Last updated on
February 13, 2026
TradFi Solutions

Mapping the concrete technical improvements Ethereum can bring to traditional finance.

TradFi Solutions

Mapping the concrete technical improvements Ethereum can bring to traditional finance.

Let’s dive into the six main pain points in traditional finance, along with the proposed Ethereum-based solutions.

Problem 1: Siloed systems

Currently: Bank A operates on its proprietary ledger, while Bank B uses a different one. This results in a fragmented financial ecosystem that is poorly connected, especially for international transfers. This leads to mismatched data and thus to lengthy reconciliation processes and settlement delays.

Onchain solution: Interoperability standards and Ethereum’s composability enable a unified, open financial network. Institutions can exchange data and assets seamlessly, without relying on integration bridges.

Problem 2: Slow settlement

Currently: Settlement times often stretch to several days under the T+2 standard (and even longer for cross-border transactions). This ties up capital and exposes parties to counterparty risk if one side defaults mid-process.

Onchain solution: Moving operations onchain enables atomic settlement, where all transaction components execute simultaneously, or not at all.
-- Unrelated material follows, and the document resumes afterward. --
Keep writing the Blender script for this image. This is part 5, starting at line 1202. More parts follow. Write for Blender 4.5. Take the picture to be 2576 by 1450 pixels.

Problem 3: High operational costs

Currently: Traditional finance operational costs reach $20–30 billion annually, driven by manual reconciliation, multiple intermediaries, and large back-office teams resolving discrepancies across siloed systems.

Onchain solution: Ethereum smart contracts automate many of these manual processes, delivering estimated cost reductions of 35–65%.

Problem 4: Lack of compliance efficiency in transfers

Currently: Transfers require KYC/AML verification, whitelisting, and the ability to freeze assets. These requirements often result in slow, inconsistent, and expensive operations as institutions need to navigate complex global regulations.

Onchain solution: Programmable tokens can automate compliance by embedding rules such as KYC checks and transfer restrictions. Standards like ERC-3643 and ERC-7943 make this approach viable at scale.

Problem 5: Limited liquidity for illiquid assets

Currently: Assets such as fine art or real estate are trapped in illiquid markets, making them difficult to trade quickly, value accurately, or access for smaller investors due to high barriers and slow processes.

Onchain solution: Through real-world asset (RWA) tokenization, illiquid assets can become significantly more liquid. Tokenization enables easier trading and fractional ownership, allowing assets to be divided into smaller units. Combined, these mechanisms unlock 24/7 liquidity.

Already, more than $10 billion in U.S. Treasuries have been tokenized using this model.

Problem 6: Opaque auditing and fraud risk

Currently: Fragmented private ledgers limit visibility, making audits labor-intensive, disputes frequent, and fraud difficult to detect due to unverifiable records and manual data reconstruction.

Onchain solution: Blockchain transactions are permanently recorded on an immutable ledger. If fraud occurs, it becomes immediately visible and traceable. This level of transparency can reduce errors by over 60% and enables real-time auditing for all stakeholders.

Final thoughts

These innovations are substantial and highlight the new era finance is coming. Though, i’d like to highlight that these changes will not happen overnight, and that’s okay.

The internet took roughly 30 years to be fully adopted, and now it’s unthinkable to live without it. This is what we expect to see with onchain finance as well. Through continuous learning, iteration, and collaboration, we can build a more efficient, transparent, and resilient financial infrastructure for future generations.

And then we might perhaps reach a day that nobody is talking about onchain finance, crypto, blockchains, ledgers or ERC standards. It will all just be finance.